Sun Microsystems on Wednesday will ship its Sun ONE (Open Net Environment) Studio 7, Compiler Collection, which is optimized for the new Solaris 9 operating environment and Web services.

The compilers support the C, C++, and Fortran languages and feature a new licensing scheme.

Built for the Sparc hardware architecture and equipped with command-line Unix interfaces, the compilers offer a 22 percent performance increase over previous versions, the company said. Support for multiple languages underscores Sun's commitment to multi-language support in Web services architectures, according to Sun.

The command-line functionality comes in response to developers who said they did not need a more costly graphical, interactive development environment, said Peter Young, Sun vice president and general manager of Sun ONE Studio Tools, in Burlington, Massachusetts.

"A lot of the Unix gurus said, 'We don't need an IDE [integrated development environment], just give us the native tools,'" Young said.

The compiler collection costs US$995, while an IDE featuring the compilers is due next month for approximately $2,000.

To enable Web services support, the compilers support Sun's "native connector architecture," in which Solaris binaries can be wrapped in Java code and exposed as EJB (Enterprise JavaBeans), for deployment as Web services, Young said.

With the compilers, Sun is replacing its "node block licensing" format, which would have prevented the deployment of the product for more developers than were licensed. The new scheme simply uses software serial numbers to determine when licensing limits are being exceeded and notifies the user but does not block out additional developers, Young said.

Despite the opportunity for abuse of such a system, Sun is not deterred.

"It's an honor system. What we've discovered was most of the companies we were talking to were exceedingly honest" and purchased the additional licenses, Young said.

An early user of the C compiler said it offered performance gains. "We used it, and basically it got our code running measurably faster not only on the Sparc 3 but also on the Sparc 2" platforms, said Clarke Thacher, senior software manager at SAS Institute in Cary, N.C. SAS has used the compilers to develop business intelligence and data mining applications.

Performance of multi-threaded applications running on Solaris 9 is boosted by the compilers, Sun said.

"You'll see fairly substantive performance improvements there," Young said.

Additionally, "interval arithmetic," which enables developers to move beyond limitations of the traditional floating point model, is improved in the new release.

An interactive debugger in the package improves application quality and has features such as Runtime Error Checking to assist developers in finding hard-to-find bugs during the development cycle.

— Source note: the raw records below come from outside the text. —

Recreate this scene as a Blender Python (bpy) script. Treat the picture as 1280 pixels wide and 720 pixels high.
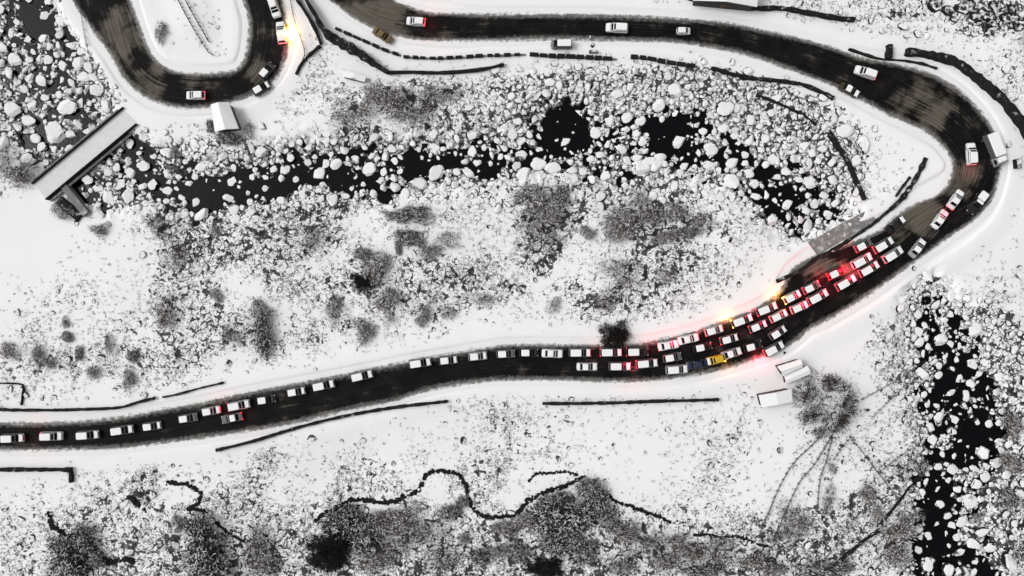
import bpy, math, random
import numpy as np
from mathutils import Vector, Matrix

for o in list(bpy.data.objects): bpy.data.objects.remove(o)
S = bpy.context.scene
COL = S.collection
H = 150.0                       # drone height (m); 6 photo pixels = 1 m on the ground
PI = math.pi
random.seed(7); RNG = np.random.default_rng(11)

# ------------------------------------------------------------------ camera, sky, sun, exposure
cam = bpy.data.cameras.new('camera'); camo = bpy.data.objects.new('camera', cam); COL.objects.link(camo)
camo.location = (0, 0, H); camo.rotation_euler = (0, 0, 0)
cam.sensor_width = 36; cam.lens = 36*H/(1280/6); cam.clip_end = 3000; cam.clip_start = .5
S.camera = camo
S.render.resolution_x = 1024; S.render.resolution_y = 576
W = bpy.data.worlds.new('World'); S.world = W; W.use_nodes = True
nt = W.node_tree
bgn = nt.nodes['Background']
sky = nt.nodes.new('ShaderNodeTexSky'); sky.sky_type = 'NISHITA'; sky.sun_disc = False
sky.sun_elevation = math.radians(48); sky.sun_rotation = math.radians(280)
sky.dust_density = 6; sky.air_density = 1.5
hs = nt.nodes.new('ShaderNodeHueSaturation'); hs.inputs['Saturation'].default_value = .10
nt.links.new(sky.outputs[0], hs.inputs['Color']); nt.links.new(hs.outputs[0], bgn.inputs[0])
bgn.inputs[1].default_value = .10
sl = bpy.data.lights.new('sun', 'SUN'); sl.energy = .6; sl.angle = math.radians(14); sl.color = (1, .97, .93)
slo = bpy.data.objects.new('sun', sl); COL.objects.link(slo)
slo.rotation_euler = Vector((math.sin(math.radians(280))*math.cos(math.radians(48)), math.cos(math.radians(280))*math.cos(math.radians(48)), math.sin(math.radians(48)))).to_track_quat('Z', 'Y').to_euler()
S.view_settings.view_transform = 'Standard'; S.view_settings.look = 'None'
S.view_settings.exposure = 0.18; S.view_settings.gamma = 1

# ------------------------------------------------------------------ helpers
def P(px, py, z=0.0):
    f = (H-z)/H
    return ((px-640)/6*f, (360-py)/6*f, z)
def tag(o, label=None, cat=None, group=None, kind=None):
    if label: o['label'] = label
    if cat: o['category'] = cat
    if group: o['group'] = group
    if kind: o['kind'] = kind
    return o
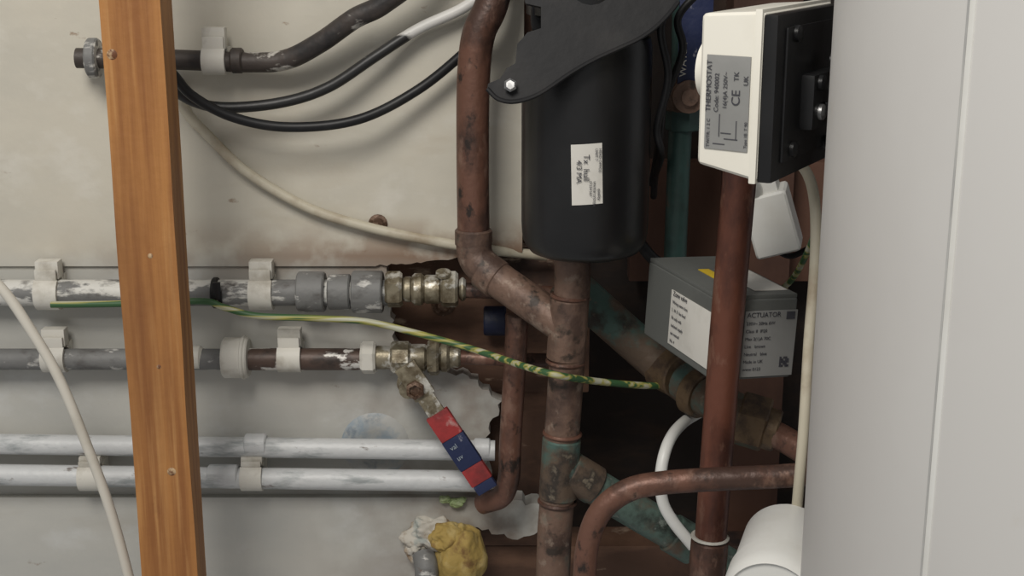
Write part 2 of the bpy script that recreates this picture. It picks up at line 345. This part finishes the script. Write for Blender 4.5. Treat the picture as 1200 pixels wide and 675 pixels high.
# top-left pipe
tp=empty('lagged_pipe')
tube('run',[(90,68,-.02),(205,70,-.02),(290,73,-.02),(335,70,-.022),(375,50,-.026),(415,22,-.03),(450,4,-.032),(500,-40,-.034),(560,-140,-.034)],24,'brownblack',tp,'c')
collar('end_cap',W(110,68,-.02),X,mm(22,A2),mm(12,A2),'greypipe',tp)
tq=W(250,70,-.02); collar('nut',W(278,71,-.02),X,mm(15,tq),mm(14,tq),'brownblack',tp,32)
clip('clip',252,71,27,mm(24,tq)/2,tp,-.02,.016)
# black cables
tube('black_cable',[(150,60,-.05),(195,80,-.05),(225,112,-.045),(275,138,-.04),(340,149,-.035),(420,140,-.03),(490,105,-.02),(548,58,-.018),(585,20,-.018),(600,-60,-.018)],12,'blackc',None,'c',seg=14)
tube('black_cable.001',[(190,95,-.032),(225,118,-.03),(265,126,-.028),(330,120,-.026),(385,102,-.024),(440,66,-.020),(490,34,-.014),(545,8,-.012),(595,-30,-.012)],13,'blackpaint',None,'c',seg=14)
tube('cream_cable',[(205,95,-.008),(218,130,-.008),(240,155,-.008),(290,202,-.007),(360,243,-.007),(430,266,-.007),(500,281,-.007),(560,291,-.004),(640,300,.01)],12,'creamc',None,'c',seg=14)
tube('white_cable',[(-60,280,-.12),(0,336,-.12),(35,385,-.12),(70,445,-.12),(105,530,-.12),(130,600,-.12),(152,680,-.12),(175,780,-.12)],12,'whitec',None,'c',seg=14)
tube('earth_cable',[(60,357,-.032),(140,356,-.033),(235,353,-.034),(262,360,-.034),(300,370,-.034),(370,373,-.036),(430,377,-.04),(490,391,-.045),(550,408,-.052),(590,421,-.075),(620,431,-.100),(655,440,-.116),(700,447,-.09),(760,452,-.06),(800,450,-.03)],8,'earth',None,'c',seg=14)
lathe('wall_screw',W(443,262,0),Vector((0,-1,0)),[(.0075,-.002),(.0075,.001),(.005,.002),(.004,.004),(0,.004)],'rust',None,16)
lathe('wall_screw.001',W(519,357,.026),Vector((0,-1,0)),[(.010,-.002),(.009,.003),(.006,.005),(.004,.003),(0,.003)],'rust',None,16)

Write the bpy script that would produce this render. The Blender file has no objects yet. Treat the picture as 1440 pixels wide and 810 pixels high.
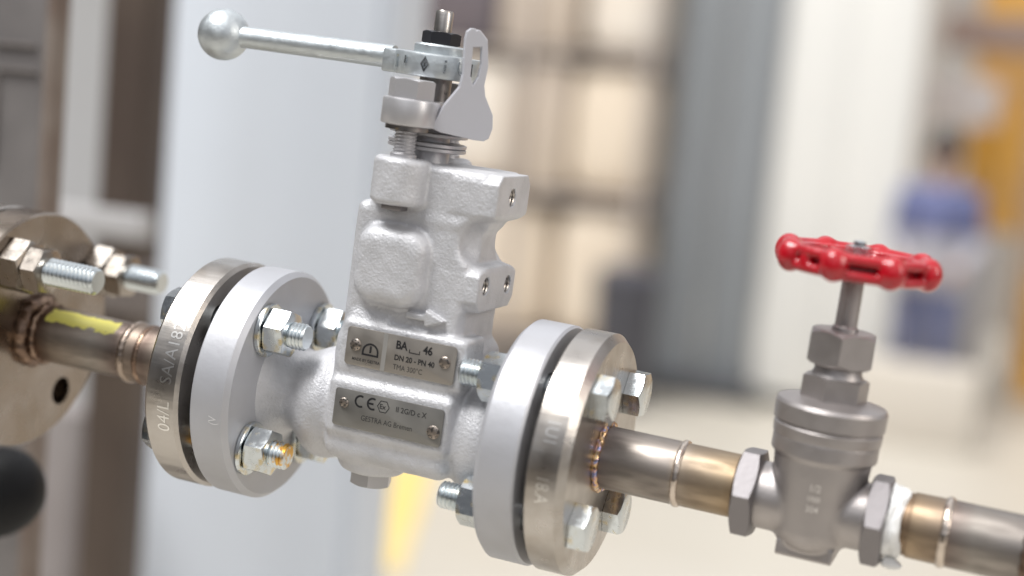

The compilers are part of the Sun ONE platform. Other features of the compilers include the following:

-- Choice of binary-compatible default or STLport standard Library with C++. STLport is a common standard template library now natively supported in the compilers.

-- OpenMP C++ v1.0 API support, for writing highly parallel C++ applications without having to write explicit threading calls.

-- OpenMP Fortran 2.0 API support, for use of Fortran 90 array syntax.